-- BEGIN --

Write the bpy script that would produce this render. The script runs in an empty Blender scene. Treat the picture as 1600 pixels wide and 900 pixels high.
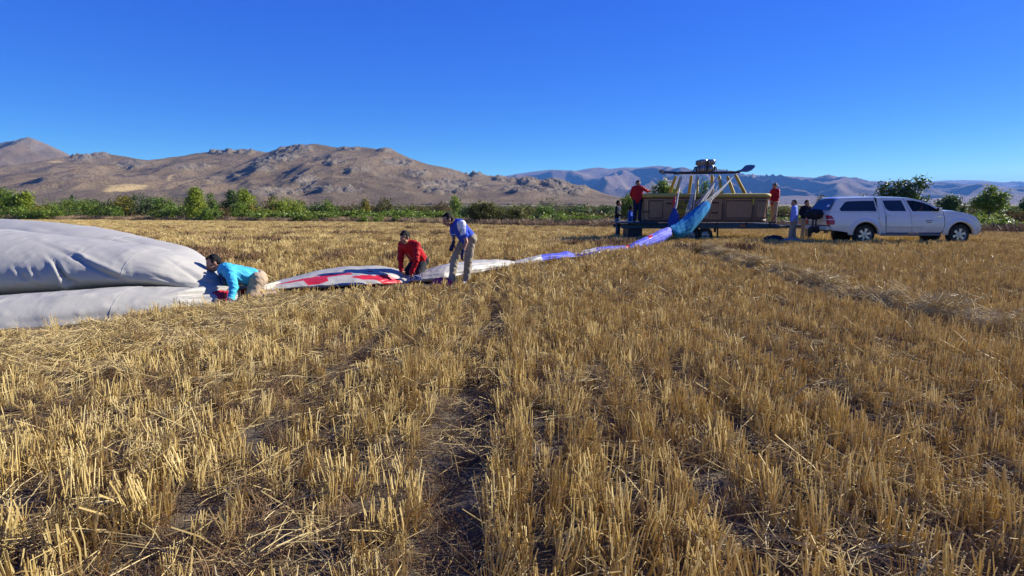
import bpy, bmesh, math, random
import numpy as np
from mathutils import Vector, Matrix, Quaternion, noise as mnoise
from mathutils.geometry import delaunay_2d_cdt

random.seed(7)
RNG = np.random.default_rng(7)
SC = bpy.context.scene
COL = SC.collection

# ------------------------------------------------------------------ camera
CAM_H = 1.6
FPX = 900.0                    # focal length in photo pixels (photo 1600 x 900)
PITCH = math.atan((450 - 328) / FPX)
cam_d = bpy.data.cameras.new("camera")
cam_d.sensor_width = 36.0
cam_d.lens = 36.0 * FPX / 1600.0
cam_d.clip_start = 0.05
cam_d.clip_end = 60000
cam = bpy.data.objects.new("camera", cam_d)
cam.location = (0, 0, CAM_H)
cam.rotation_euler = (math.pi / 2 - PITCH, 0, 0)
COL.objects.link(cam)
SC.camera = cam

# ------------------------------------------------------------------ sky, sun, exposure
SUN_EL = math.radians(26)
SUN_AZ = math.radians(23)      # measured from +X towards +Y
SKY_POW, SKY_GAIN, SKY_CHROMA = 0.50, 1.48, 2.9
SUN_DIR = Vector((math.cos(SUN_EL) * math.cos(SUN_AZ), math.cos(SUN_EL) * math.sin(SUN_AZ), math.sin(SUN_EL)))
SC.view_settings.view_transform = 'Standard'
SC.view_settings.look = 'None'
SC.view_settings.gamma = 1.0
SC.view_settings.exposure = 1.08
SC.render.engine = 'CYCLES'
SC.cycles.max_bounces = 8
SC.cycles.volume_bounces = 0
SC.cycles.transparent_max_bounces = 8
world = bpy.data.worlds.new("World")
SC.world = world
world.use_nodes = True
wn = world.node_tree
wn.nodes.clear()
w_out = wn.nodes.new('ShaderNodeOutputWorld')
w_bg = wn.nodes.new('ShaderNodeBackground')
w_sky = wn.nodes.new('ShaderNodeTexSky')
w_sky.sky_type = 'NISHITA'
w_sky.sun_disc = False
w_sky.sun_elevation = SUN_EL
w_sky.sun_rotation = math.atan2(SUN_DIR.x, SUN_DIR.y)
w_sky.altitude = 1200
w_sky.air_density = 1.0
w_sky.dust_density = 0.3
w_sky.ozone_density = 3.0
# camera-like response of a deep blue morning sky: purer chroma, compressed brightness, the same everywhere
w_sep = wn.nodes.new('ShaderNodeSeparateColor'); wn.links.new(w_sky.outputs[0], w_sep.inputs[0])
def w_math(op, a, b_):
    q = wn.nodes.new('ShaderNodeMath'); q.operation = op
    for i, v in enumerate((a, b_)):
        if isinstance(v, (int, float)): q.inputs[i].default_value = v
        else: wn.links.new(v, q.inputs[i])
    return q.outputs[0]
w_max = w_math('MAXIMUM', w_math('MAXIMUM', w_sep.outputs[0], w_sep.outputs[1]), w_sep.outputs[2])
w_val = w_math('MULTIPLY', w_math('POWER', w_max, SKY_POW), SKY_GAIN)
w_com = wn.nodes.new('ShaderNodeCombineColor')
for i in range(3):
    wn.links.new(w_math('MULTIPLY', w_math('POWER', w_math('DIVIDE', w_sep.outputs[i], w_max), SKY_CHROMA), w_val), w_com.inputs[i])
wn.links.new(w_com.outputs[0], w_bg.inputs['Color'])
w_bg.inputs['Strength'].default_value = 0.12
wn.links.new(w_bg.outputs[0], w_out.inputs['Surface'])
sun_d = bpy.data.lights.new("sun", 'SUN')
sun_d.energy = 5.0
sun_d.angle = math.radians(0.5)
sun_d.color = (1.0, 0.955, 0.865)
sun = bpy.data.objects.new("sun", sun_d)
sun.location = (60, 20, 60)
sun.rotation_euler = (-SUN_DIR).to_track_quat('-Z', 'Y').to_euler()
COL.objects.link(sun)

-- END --
-- BEGIN --

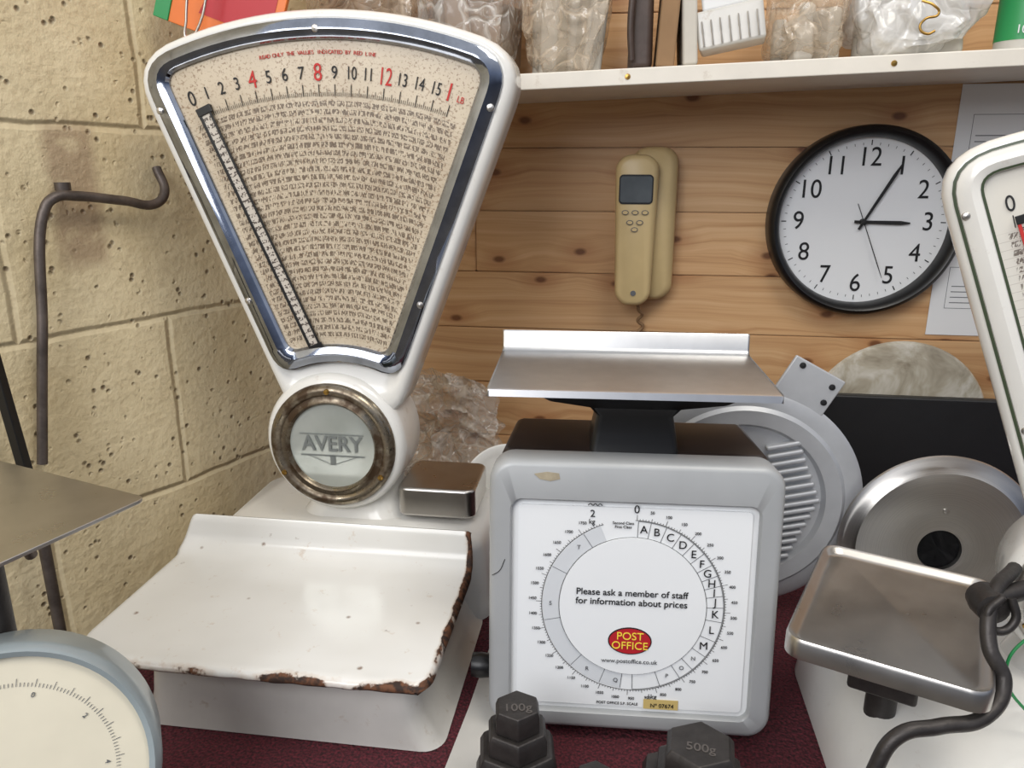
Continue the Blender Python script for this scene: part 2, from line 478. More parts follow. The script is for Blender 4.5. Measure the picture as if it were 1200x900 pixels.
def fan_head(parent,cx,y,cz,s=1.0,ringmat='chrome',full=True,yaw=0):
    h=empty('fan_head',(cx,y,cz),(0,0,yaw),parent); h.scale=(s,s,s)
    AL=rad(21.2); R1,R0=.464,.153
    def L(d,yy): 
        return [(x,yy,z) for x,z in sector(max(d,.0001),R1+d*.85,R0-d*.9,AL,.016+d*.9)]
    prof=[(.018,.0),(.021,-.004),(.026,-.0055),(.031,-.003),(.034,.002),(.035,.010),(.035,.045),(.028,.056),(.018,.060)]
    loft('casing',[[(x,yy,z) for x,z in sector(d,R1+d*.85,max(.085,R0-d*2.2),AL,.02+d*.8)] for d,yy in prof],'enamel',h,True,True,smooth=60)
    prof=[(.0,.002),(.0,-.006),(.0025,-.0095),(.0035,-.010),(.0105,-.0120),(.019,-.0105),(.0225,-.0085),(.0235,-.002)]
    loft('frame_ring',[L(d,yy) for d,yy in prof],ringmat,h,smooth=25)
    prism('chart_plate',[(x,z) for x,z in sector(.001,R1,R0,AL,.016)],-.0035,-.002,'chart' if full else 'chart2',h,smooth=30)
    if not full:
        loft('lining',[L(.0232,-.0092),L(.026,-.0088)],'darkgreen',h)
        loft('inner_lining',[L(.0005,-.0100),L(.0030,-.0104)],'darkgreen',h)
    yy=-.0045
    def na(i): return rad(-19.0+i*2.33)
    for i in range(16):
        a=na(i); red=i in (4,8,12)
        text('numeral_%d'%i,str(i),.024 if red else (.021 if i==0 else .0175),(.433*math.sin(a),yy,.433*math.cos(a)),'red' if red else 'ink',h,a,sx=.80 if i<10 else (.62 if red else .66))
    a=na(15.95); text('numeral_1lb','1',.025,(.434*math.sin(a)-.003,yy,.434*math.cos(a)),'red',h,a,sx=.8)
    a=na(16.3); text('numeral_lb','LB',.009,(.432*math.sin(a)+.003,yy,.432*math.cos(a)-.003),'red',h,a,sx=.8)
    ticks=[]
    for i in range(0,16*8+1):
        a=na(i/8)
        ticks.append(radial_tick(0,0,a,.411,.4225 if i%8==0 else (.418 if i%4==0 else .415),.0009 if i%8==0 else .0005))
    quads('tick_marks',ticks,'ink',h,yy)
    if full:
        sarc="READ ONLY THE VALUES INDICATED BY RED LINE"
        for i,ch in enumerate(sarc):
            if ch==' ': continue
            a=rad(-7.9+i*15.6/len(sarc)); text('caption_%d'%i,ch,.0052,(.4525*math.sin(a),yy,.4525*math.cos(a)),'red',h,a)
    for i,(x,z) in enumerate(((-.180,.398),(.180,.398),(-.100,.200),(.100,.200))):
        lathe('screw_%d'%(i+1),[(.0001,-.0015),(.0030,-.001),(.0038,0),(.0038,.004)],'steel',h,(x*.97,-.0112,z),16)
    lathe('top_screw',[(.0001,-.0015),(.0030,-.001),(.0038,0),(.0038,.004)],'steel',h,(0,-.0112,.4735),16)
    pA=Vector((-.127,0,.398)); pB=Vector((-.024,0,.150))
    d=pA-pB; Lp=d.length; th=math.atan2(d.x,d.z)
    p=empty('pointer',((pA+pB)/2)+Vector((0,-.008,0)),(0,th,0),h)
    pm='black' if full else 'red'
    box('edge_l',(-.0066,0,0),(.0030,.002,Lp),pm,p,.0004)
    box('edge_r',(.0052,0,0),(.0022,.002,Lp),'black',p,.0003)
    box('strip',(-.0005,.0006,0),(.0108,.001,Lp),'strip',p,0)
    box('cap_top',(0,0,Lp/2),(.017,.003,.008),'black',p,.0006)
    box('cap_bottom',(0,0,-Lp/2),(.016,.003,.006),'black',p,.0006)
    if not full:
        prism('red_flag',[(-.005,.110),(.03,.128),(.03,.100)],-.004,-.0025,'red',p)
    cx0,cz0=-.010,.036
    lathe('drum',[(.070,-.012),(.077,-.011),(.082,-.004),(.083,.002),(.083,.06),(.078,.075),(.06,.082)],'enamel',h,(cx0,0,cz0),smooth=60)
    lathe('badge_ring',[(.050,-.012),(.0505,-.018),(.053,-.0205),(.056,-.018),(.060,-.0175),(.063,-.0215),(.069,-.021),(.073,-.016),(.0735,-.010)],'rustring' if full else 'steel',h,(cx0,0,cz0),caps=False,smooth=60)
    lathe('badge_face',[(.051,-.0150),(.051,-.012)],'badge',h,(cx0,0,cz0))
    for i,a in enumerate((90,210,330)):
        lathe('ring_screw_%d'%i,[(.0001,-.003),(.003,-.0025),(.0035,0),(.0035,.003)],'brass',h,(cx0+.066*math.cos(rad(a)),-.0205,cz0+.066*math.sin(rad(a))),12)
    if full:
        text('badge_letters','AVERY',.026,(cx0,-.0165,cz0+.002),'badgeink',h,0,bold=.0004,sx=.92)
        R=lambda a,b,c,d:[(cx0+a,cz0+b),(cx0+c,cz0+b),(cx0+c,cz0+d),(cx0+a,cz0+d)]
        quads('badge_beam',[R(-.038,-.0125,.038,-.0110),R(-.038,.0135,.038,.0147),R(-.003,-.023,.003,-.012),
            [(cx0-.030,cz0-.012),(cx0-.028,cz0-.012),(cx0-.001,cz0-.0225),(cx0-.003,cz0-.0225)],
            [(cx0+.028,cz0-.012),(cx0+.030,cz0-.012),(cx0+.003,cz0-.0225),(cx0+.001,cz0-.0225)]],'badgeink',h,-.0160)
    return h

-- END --

DIRECTIVE:
Take the lines from the one holding "Write the bpy" to the one holding "SC.camera = cam", both lines included, and give them again exactly, with no pictures.

EXPECTED ANSWER:
Write the bpy script that would produce this render. The script runs in an empty Blender scene. Treat the picture as 1600 pixels wide and 900 pixels high.
import bpy, bmesh, math, random
import numpy as np
from mathutils import Vector, Matrix, Quaternion, noise as mnoise
from mathutils.geometry import delaunay_2d_cdt

random.seed(7)
RNG = np.random.default_rng(7)
SC = bpy.context.scene
COL = SC.collection

# ------------------------------------------------------------------ camera
CAM_H = 1.6
FPX = 900.0                    # focal length in photo pixels (photo 1600 x 900)
PITCH = math.atan((450 - 328) / FPX)
cam_d = bpy.data.cameras.new("camera")
cam_d.sensor_width = 36.0
cam_d.lens = 36.0 * FPX / 1600.0
cam_d.clip_start = 0.05
cam_d.clip_end = 60000
cam = bpy.data.objects.new("camera", cam_d)
cam.location = (0, 0, CAM_H)
cam.rotation_euler = (math.pi / 2 - PITCH, 0, 0)
COL.objects.link(cam)
SC.camera = cam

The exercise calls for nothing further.